- **Source excerpt**:
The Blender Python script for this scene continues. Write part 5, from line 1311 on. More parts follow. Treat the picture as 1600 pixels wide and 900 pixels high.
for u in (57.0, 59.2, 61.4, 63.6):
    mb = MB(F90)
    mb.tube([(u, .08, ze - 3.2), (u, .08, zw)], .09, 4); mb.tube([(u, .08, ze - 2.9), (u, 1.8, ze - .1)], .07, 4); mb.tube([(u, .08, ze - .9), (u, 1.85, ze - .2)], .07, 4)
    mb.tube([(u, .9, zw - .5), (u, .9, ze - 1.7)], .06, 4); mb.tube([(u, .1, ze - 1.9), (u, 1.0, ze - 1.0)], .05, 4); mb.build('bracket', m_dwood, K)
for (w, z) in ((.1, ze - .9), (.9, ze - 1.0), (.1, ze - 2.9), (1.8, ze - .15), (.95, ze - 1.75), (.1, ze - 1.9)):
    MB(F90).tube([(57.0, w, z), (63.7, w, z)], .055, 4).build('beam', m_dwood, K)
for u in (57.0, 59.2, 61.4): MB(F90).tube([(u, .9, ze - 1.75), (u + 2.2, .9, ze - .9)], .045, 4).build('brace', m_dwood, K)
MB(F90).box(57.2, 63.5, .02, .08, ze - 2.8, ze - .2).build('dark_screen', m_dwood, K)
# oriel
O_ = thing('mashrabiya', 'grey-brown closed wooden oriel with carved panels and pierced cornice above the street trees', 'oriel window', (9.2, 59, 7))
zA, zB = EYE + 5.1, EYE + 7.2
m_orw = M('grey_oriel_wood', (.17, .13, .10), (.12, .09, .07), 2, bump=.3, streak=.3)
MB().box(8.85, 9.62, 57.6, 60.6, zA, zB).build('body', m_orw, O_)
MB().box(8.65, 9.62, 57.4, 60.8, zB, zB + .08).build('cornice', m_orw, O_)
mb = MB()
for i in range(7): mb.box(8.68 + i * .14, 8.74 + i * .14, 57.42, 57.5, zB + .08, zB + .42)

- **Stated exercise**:
Nothing in the listing may be changed; retype it all exactly.

- **Written response**:
The Blender Python script for this scene continues. Write part 5, from line 1311 on. More parts follow. Treat the picture as 1600 pixels wide and 900 pixels high.
for u in (57.0, 59.2, 61.4, 63.6):
    mb = MB(F90)
    mb.tube([(u, .08, ze - 3.2), (u, .08, zw)], .09, 4); mb.tube([(u, .08, ze - 2.9), (u, 1.8, ze - .1)], .07, 4); mb.tube([(u, .08, ze - .9), (u, 1.85, ze - .2)], .07, 4)
    mb.tube([(u, .9, zw - .5), (u, .9, ze - 1.7)], .06, 4); mb.tube([(u, .1, ze - 1.9), (u, 1.0, ze - 1.0)], .05, 4); mb.build('bracket', m_dwood, K)
for (w, z) in ((.1, ze - .9), (.9, ze - 1.0), (.1, ze - 2.9), (1.8, ze - .15), (.95, ze - 1.75), (.1, ze - 1.9)):
    MB(F90).tube([(57.0, w, z), (63.7, w, z)], .055, 4).build('beam', m_dwood, K)
for u in (57.0, 59.2, 61.4): MB(F90).tube([(u, .9, ze - 1.75), (u + 2.2, .9, ze - .9)], .045, 4).build('brace', m_dwood, K)
MB(F90).box(57.2, 63.5, .02, .08, ze - 2.8, ze - .2).build('dark_screen', m_dwood, K)
# oriel
O_ = thing('mashrabiya', 'grey-brown closed wooden oriel with carved panels and pierced cornice above the street trees', 'oriel window', (9.2, 59, 7))
zA, zB = EYE + 5.1, EYE + 7.2
m_orw = M('grey_oriel_wood', (.17, .13, .10), (.12, .09, .07), 2, bump=.3, streak=.3)
MB().box(8.85, 9.62, 57.6, 60.6, zA, zB).build('body', m_orw, O_)
MB().box(8.65, 9.62, 57.4, 60.8, zB, zB + .08).build('cornice', m_orw, O_)
mb = MB()
for i in range(7): mb.box(8.68 + i * .14, 8.74 + i * .14, 57.42, 57.5, zB + .08, zB + .42)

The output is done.